Concerning the novel's form, John Steinbeck told the literary critic Harry T. Moore that "he was improvising his own "new method" of fictional technique: one that combined a suitably elastic form and elevated style to express the far-reaching tragedy of the migrant drama" (Demott xvi). The Grapes of Wrath is in thirty chapters, fourteen of which carry the Joad story.As for the other sixteen chapters (called inter-chapters), they are either expository essays or sketches of typical situations in the great migration. The interchapters are lyrical chapters of exposition and background pertinent to the migrants as a group because they present the economic, social and historical background of all the migrants. These interchapters are alternating with the long narrative chapters of the Joad family's exodus to California. On these interchapters, Robert Demott argues that:

Steinbeck structured his novel by juxtaposition. His “particular” chapters are the slow-paced and lengthy narrative episodes that embody traditional characterization and advance the dramatic plot, while his jazzy, rapid-fire “interchapters” work at another level of cognition by expressing an atemporal, universal, synop¬tic view of the migrant condition …. The novel demonstrates how form itself is a kind of magic lantern, a shifting lens for magnifying and viewing multiple perspectives of reality.(xvi)

As for the interchapters, Joseph Fontenrose points out that some of them are masterpieces in themselves. He also notices that Steinbeck uses a variety of prose styles in them. Fontenrose expounds this notion in the following lines:

In these short sketches, he [Steinbeck] could experiment, endeavoring in each to evoke both a vivid picture of something that happened and a feeling tone. He employs paratactic Biblical language, go-getter talk, conversational narrative in Okie speech, the soundtrack of documentary films. Some interchapters are literally poetic … if we convert the ostensibly prose sentences into an arrangement of phrases; we get irregularly rhythmic verses that recall the Psalms.(70)

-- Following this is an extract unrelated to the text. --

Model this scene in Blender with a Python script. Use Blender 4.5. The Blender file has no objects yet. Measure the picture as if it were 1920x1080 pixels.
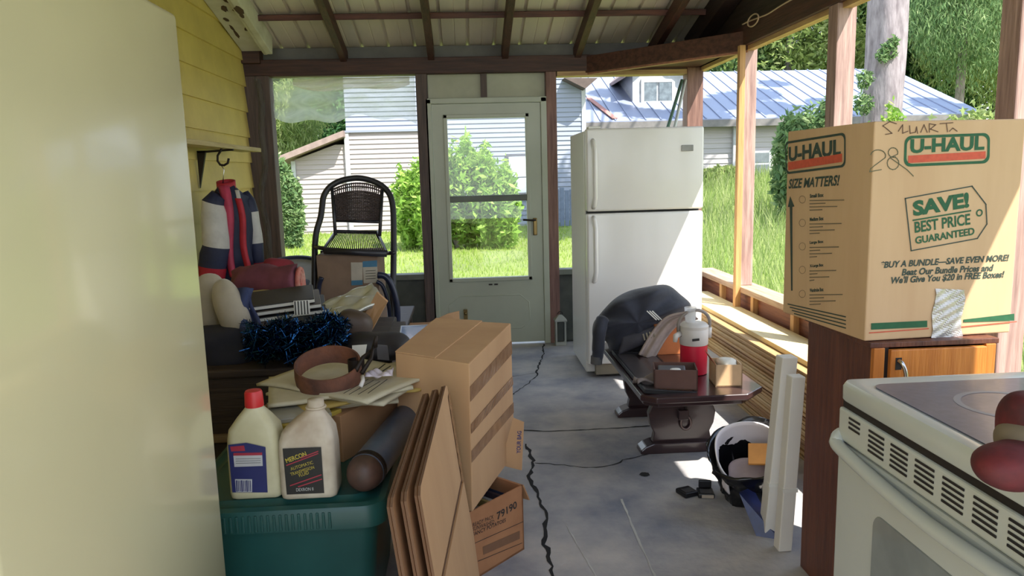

In this regard, John Timmerman argues that the use of interchapters is a technique that functions in several ways. First of all, the interchapters "provide aesthetic richness by symbolic analogies that frame or support the narrative plot" (107). Timmerman states that the land turtle – which Tom Joad catches at the beginning of the novel – is perhaps the most notable example of the symbolic analogies which he refers to. The turtle carries its house on its back as the migrants carry their households on the backs of ancient vehicles. The "horny peak" and the "fierce, humorous eyes" of the turtle resemble both the grim determination and the quick capacity for joy in the migrants. Furthermore, the turtle's instinctive sense of direction toward the southwest resembles the dogged determination of the migrants to reach California despite the many obstacles in their way. Finally, the turtle's awkward gait, as it "jerked itself along", resembles the overloaded and lurching trucks of the migrants (107).